I have been enjoying this Squier Strat for more than a year now. I noticed some electric niggles soon after receiving it, and started finding the parts I would need for a re-wire. All except for high quality screen wire. The tone controls worked, sometimes, between zero and two. Some connection problem with the neck pickup, occasionally. Would be blasting away with enthusiasm, then suddenly the volume drops and tone dies.
Last night, I fitted some of my custom polepiece cup caps to the neck and middle high E poles. I only had two caps, and persuaded the thicker one to stick to the High E of the middle pickup. It was not enthusiastic (on the pointy guitar, the caps jump out of my fingers in eagerness to attach themselves to the poles). This put the High E pole at the same height as the middle strings. Yes. Good. Now we’re getting somewhere! Quarter turn adjustment on the pickup height both sides, and suddenly I had that elusive sweet spot I was looking for. Magic. Full, round, sweet tone with absolutely no hint of icepick. Adjusted the neck and bridge heights a bit, fiddled with the volume and tone on my 5F1 copy, and suddenly the neck had that same sweet, full, magic sound. The same nice tone as the middle, now we are really making progress! Yup, same tone with the five-way on neck, quack, middle. This was good, I now know I have to replace the five way. Not sure which pickup gives the sweet tone. Might have been neck all along?
Stripping down the guitar revealed much “eina”
Baby-sized pots, CORE-TEK five way, spaghetti.
Earth mess. Why do it this way, apart from saving a few cents, and saving a few seconds during assembly? I shall fit “Earth Bus” plates between the new pots and star washers.
No wonder the pole cap did not want to stick. Them poles ain’t magnets.
I really did not want to replace pickups. But these are not the way it should be. Works well, low noise, good output, but very easy to “ice-pick”. Suggestions? Other than wind my own? I was thinking of “vintage” output Alnico 2 pickups, but apparently low magnet strength gives bright output?
Springs good to go. Can drop the pickups some more, I see. Will sleeve the springs with some soft silicone tube, even if microphonics are part of the Strat jingle.
Tone pots. 0.033 microFarad cap. Big enough, so my tone problems must be the pots, or loose connections. Linear pots? Must check.

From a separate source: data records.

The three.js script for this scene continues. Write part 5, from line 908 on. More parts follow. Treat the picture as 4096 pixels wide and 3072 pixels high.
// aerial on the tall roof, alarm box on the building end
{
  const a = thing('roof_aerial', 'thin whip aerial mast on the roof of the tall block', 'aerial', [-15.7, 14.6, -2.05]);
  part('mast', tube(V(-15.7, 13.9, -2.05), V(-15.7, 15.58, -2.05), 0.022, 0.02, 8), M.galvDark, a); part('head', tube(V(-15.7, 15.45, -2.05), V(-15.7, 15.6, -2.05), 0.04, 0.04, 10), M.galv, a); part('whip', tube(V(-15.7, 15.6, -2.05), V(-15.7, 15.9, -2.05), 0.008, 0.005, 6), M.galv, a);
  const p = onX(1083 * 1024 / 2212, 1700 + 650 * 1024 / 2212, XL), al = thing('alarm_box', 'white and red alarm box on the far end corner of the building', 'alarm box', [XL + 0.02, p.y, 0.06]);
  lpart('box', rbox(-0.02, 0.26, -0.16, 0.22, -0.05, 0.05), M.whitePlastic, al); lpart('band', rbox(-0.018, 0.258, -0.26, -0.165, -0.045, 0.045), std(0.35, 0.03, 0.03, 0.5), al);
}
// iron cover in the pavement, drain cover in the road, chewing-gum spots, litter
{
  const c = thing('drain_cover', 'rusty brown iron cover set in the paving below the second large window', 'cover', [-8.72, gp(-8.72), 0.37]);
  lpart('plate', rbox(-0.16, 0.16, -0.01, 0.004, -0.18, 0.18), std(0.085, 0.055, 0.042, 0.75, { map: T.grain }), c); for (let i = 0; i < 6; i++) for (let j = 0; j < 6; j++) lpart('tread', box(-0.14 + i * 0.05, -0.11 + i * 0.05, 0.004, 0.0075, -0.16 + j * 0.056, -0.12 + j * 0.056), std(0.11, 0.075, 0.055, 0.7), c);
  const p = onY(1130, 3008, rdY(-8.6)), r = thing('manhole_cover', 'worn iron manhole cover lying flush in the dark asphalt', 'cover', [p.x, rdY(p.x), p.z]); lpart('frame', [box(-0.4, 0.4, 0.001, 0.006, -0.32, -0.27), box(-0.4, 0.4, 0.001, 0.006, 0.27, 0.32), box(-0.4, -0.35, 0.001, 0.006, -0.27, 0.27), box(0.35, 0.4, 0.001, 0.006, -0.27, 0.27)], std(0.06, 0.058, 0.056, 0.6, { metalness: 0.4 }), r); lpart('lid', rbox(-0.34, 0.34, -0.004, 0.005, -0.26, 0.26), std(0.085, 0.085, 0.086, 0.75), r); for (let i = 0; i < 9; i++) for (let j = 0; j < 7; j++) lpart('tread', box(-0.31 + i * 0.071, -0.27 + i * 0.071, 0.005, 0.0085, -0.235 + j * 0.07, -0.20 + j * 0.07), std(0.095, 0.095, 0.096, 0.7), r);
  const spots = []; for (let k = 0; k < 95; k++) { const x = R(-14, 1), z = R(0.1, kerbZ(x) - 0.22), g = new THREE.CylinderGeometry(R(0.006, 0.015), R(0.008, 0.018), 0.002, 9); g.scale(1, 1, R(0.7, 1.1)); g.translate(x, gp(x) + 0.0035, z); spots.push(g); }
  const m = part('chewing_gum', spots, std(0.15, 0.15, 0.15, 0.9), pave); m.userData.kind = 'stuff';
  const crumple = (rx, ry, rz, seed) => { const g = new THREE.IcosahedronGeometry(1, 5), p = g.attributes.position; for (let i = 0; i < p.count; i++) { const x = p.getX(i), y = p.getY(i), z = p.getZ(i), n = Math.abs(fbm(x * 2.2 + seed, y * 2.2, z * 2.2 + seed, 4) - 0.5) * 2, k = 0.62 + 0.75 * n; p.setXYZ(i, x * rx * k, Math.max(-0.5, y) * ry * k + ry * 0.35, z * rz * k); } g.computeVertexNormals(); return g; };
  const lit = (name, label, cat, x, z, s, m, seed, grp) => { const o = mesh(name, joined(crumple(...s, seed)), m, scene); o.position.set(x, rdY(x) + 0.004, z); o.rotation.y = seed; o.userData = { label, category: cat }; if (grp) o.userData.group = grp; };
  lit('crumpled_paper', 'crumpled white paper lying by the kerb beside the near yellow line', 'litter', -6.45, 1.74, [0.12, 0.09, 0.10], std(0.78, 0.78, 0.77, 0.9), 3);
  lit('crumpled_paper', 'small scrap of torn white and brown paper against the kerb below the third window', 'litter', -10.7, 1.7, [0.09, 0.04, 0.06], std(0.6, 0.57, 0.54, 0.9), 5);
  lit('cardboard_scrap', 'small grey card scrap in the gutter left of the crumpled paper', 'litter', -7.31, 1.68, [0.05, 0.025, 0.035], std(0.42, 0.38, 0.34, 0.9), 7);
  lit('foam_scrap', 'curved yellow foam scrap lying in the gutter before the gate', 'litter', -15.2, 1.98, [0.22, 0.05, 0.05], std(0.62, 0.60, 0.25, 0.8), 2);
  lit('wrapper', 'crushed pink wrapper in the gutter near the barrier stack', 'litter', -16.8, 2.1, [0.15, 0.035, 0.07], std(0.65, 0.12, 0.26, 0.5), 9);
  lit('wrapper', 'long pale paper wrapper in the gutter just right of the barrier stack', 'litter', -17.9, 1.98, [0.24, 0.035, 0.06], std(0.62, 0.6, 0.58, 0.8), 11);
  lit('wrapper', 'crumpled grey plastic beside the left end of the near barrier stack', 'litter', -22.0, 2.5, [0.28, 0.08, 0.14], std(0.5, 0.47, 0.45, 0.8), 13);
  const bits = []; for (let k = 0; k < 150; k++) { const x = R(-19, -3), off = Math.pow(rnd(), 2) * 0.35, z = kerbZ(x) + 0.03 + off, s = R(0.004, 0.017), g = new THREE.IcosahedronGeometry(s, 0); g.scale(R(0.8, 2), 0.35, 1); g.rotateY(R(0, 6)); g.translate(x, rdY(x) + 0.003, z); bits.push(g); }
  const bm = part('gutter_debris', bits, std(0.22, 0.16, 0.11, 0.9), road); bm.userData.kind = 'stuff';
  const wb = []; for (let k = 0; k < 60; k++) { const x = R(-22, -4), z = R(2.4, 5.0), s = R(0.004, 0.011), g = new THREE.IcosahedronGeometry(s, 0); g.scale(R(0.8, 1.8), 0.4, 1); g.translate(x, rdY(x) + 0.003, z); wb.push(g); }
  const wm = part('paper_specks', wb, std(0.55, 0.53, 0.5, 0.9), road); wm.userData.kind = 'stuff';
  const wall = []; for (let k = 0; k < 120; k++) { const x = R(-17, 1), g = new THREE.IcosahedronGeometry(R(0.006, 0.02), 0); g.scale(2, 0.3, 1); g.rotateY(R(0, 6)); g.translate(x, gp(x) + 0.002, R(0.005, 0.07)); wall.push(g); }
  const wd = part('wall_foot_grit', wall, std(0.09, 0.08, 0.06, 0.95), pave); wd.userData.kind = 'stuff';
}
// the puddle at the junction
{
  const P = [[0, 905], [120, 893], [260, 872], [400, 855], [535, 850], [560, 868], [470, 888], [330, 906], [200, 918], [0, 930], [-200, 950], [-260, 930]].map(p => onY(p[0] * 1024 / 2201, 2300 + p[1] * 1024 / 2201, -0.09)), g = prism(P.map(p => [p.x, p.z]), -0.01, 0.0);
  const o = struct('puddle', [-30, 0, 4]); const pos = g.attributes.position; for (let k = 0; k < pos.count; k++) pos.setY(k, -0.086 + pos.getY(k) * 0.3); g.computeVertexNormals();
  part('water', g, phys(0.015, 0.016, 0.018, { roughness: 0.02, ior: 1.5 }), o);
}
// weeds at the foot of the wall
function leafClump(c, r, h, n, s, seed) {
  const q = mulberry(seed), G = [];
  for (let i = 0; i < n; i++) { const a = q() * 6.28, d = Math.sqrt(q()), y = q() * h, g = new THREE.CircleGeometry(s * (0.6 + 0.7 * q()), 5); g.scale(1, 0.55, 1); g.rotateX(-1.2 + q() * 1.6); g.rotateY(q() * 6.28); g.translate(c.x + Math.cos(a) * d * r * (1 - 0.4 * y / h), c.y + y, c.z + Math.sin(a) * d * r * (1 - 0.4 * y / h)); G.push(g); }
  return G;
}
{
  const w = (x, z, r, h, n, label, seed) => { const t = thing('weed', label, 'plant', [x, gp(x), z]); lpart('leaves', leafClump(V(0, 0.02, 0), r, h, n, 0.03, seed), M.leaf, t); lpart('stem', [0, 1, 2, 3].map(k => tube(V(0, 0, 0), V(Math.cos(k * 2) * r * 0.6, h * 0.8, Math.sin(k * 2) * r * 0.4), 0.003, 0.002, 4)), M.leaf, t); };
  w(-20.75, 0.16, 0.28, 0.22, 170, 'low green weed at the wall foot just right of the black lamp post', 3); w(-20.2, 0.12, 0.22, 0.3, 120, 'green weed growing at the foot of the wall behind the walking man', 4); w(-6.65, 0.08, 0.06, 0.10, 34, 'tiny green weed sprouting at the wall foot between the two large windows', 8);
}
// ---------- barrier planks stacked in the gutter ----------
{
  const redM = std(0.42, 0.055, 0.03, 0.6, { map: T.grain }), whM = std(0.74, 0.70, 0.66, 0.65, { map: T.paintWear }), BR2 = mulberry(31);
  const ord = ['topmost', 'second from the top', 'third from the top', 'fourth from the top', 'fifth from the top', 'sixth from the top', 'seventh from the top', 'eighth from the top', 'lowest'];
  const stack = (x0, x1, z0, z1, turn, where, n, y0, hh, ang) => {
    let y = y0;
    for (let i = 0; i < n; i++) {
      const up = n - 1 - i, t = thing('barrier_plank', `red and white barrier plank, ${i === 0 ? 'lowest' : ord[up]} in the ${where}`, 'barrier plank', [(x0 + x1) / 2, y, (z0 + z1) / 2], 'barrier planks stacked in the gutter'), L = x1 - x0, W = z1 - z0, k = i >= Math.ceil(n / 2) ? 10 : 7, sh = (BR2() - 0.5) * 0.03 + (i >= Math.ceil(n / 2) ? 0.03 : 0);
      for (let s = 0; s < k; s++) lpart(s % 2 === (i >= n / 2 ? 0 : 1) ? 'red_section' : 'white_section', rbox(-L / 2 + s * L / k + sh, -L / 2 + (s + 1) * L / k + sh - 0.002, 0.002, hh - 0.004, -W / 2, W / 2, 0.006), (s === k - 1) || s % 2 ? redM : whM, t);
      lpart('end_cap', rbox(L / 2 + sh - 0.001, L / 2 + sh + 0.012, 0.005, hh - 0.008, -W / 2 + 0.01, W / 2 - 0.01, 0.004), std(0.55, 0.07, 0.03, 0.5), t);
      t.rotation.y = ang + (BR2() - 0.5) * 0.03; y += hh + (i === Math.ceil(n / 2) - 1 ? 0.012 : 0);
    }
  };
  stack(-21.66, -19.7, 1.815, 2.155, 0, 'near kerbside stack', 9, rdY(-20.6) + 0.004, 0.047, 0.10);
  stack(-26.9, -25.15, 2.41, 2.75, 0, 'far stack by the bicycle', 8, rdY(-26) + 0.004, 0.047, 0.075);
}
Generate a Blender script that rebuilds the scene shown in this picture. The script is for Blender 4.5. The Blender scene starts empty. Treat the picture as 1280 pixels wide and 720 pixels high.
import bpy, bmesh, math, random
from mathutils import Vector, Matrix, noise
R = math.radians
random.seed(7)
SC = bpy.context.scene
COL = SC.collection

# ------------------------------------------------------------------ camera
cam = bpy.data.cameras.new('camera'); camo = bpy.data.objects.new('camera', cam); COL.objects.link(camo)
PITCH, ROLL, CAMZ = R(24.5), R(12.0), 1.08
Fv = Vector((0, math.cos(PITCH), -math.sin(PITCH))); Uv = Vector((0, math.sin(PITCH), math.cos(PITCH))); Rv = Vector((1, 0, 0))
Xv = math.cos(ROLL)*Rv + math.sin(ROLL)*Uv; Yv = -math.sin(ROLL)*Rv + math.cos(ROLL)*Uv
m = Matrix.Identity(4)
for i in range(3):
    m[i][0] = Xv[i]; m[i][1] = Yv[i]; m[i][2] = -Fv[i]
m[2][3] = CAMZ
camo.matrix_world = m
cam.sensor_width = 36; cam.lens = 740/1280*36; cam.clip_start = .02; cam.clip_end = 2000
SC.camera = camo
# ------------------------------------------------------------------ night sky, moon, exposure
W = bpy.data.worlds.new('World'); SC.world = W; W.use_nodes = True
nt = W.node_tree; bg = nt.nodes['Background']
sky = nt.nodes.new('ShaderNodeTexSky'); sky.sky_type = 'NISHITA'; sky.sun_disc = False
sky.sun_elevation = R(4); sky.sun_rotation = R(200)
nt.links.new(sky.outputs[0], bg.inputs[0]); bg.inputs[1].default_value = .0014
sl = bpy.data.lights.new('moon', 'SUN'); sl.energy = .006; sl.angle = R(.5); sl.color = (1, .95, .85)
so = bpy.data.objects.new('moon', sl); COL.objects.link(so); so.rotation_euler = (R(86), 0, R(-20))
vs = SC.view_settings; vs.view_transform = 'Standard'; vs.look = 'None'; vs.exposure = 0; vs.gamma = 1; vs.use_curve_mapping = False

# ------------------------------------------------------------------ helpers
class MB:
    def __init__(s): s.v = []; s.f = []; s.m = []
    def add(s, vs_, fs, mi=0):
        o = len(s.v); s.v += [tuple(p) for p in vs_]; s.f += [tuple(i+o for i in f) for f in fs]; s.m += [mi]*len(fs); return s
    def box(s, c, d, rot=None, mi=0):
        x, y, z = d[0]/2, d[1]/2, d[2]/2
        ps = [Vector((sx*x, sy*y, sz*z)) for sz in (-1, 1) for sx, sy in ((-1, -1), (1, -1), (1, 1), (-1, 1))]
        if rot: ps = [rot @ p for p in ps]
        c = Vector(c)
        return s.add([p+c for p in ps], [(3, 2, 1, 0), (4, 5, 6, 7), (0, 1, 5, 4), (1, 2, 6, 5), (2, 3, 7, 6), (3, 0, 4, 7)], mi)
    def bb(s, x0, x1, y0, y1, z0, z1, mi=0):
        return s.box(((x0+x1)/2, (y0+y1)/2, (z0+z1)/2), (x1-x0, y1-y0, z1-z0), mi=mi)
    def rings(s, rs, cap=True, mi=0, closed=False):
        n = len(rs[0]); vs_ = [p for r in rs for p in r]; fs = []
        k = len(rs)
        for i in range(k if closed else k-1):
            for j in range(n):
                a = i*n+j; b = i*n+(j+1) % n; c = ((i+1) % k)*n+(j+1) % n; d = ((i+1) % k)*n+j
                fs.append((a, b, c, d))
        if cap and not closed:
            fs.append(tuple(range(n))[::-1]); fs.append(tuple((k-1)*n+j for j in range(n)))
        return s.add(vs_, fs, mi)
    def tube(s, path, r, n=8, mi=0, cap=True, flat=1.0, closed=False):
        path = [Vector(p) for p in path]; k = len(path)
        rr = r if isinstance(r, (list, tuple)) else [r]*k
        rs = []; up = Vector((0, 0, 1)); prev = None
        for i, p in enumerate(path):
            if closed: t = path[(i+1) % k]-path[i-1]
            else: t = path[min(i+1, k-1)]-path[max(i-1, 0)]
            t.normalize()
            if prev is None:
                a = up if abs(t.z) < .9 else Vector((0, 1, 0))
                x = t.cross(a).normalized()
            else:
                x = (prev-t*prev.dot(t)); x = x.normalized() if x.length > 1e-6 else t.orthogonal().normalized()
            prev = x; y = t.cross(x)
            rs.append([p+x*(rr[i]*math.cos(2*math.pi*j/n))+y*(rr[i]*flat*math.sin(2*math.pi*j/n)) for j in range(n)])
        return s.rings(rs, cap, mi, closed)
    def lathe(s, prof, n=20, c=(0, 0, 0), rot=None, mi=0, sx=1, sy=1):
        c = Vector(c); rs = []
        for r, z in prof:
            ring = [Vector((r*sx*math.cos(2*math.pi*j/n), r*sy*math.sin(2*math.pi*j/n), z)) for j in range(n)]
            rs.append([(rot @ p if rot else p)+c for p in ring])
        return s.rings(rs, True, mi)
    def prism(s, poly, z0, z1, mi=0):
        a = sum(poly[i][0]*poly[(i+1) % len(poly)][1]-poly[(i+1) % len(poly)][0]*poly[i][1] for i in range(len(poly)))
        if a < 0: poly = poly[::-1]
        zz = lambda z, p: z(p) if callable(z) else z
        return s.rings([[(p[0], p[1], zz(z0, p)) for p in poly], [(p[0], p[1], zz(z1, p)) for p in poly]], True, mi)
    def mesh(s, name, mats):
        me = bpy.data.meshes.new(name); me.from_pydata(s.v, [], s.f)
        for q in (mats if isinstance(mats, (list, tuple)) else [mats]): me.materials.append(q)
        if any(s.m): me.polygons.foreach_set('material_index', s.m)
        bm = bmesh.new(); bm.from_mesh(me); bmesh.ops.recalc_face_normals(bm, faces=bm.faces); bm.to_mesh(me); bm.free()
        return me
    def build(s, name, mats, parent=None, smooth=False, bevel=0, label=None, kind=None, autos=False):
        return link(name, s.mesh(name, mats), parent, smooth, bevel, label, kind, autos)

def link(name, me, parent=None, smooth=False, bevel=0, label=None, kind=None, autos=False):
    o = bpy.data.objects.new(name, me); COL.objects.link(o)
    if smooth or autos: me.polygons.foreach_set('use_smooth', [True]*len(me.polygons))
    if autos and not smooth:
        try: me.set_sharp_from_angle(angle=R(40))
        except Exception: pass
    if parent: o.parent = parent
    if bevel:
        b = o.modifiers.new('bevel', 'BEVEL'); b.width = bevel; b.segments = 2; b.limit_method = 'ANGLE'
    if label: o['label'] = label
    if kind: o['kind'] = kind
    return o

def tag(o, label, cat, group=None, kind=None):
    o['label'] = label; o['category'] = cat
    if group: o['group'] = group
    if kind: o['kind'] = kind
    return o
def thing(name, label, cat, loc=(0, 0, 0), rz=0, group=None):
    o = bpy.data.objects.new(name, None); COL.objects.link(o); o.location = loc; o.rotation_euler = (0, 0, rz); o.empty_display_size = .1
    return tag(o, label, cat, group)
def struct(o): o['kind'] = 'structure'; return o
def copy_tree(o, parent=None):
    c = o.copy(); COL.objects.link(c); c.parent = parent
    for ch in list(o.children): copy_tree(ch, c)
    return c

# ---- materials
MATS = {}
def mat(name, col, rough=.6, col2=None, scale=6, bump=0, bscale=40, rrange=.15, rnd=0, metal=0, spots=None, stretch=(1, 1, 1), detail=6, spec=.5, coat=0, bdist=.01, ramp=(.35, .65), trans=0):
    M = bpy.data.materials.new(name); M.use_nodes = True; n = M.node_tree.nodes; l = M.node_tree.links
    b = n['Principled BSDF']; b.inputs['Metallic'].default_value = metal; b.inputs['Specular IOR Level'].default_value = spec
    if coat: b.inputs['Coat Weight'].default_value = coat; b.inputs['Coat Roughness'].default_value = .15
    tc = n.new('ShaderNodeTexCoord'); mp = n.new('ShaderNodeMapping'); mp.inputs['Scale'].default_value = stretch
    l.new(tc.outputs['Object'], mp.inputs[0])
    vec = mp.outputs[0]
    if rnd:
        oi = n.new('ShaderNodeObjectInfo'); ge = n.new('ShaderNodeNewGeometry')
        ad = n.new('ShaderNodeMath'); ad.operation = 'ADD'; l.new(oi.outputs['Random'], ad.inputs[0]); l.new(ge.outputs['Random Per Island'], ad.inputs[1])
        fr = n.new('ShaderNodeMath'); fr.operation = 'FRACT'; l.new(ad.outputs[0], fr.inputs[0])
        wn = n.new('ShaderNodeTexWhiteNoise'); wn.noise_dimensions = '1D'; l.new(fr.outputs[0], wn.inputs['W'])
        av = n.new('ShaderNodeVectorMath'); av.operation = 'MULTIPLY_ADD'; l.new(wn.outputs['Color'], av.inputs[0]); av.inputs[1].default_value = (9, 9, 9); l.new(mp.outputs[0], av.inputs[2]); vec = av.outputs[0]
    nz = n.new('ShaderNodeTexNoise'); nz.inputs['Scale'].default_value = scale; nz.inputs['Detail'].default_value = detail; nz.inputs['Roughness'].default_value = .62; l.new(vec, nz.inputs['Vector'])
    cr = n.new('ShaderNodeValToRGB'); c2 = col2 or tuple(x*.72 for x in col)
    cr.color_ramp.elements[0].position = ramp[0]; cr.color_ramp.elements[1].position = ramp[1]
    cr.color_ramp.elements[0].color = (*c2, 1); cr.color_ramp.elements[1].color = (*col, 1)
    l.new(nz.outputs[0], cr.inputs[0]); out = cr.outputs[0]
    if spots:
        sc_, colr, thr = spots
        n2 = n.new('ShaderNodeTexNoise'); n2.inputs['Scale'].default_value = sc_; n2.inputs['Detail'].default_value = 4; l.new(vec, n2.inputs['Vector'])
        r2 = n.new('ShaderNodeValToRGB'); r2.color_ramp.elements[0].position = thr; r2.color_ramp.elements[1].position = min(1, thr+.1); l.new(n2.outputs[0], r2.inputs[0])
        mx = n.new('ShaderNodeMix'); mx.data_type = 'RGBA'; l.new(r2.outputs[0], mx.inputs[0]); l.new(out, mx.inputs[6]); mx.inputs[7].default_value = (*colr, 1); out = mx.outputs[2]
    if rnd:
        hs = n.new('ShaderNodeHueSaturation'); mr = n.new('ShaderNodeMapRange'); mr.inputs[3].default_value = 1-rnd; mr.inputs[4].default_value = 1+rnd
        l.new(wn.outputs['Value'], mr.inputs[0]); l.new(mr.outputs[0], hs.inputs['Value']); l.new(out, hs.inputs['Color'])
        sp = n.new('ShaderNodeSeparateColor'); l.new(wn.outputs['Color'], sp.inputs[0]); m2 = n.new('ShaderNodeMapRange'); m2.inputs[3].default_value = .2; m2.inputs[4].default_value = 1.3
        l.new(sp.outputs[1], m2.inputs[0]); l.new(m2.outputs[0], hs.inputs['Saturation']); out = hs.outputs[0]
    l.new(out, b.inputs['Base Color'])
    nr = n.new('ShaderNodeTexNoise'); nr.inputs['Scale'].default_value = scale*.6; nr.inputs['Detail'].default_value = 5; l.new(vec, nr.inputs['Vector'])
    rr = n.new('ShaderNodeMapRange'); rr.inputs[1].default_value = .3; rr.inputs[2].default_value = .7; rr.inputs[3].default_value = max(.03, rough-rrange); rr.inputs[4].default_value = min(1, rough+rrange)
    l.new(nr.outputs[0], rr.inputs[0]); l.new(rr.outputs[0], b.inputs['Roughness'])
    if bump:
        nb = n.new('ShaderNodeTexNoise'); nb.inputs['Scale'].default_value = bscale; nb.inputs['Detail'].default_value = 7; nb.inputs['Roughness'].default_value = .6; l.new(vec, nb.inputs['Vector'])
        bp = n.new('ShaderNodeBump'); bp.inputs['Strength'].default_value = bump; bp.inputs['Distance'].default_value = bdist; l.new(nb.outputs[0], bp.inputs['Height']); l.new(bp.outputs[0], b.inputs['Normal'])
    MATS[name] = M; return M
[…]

Vintage stagger. Why? I like Kinman’s stagger best. Would like to try that. Now to find out if I can press these fake magnets up and down without breaking coils and stuck-on bottom magnets. Or swop them around rather, seeing as they are have different lengths. I could even make up a custom set if they move without breaking anything. Explore the tonal differences between sharp edges and bevelled edges? Sure.
The wiring looks standard. I want to add tone control to the bridge pickup, another reason I just had to take the guitar apart, after playing the strings for a suitable period, so as not to strip down before re-string time. I am still debating a treble bleed, but maybe, just maybe, once the tone controls work, a treble bleed may be handy. But, as it is now, turning the volume down below “8” eliminates ice-pick twangy brightness. Ideally I would like that sweeter lower volume tone at full blast too.
I also want to “upgrade” the trem block and saddles. And so forth. Sigh, any NOS Fender USA Strat available for cheap? Two, please, rosewood and maple, Alder bodies, flat stagger pickups, 9 1/5 inch radius, six-point tremolo, bent steel saddles, and so forth, black with white guards. With sweet, round sounding non-icepick single coil pickups?
“Import” sized trem block, zinc.
Zinc saddles. String spacing a useful 10.5 mm. GOTOH available please? These are not bad quality, comparing age with condition.
The internet mentions increased sustain with a heavy trem block (or a blocked trem). Well, this guitar has good sustain as is. Something to do with the trem springs, I’m sure. I like the whole “absorb and release string energy” sound dynamics from the trem system, works well on the pointy guitar too. Which also has cheap, lightweight material where it is supposed to matter.
I shall post updates as I go along, don’t hold your breath. This is going to take more time than I thought. And might cost more than the guitar will be worth.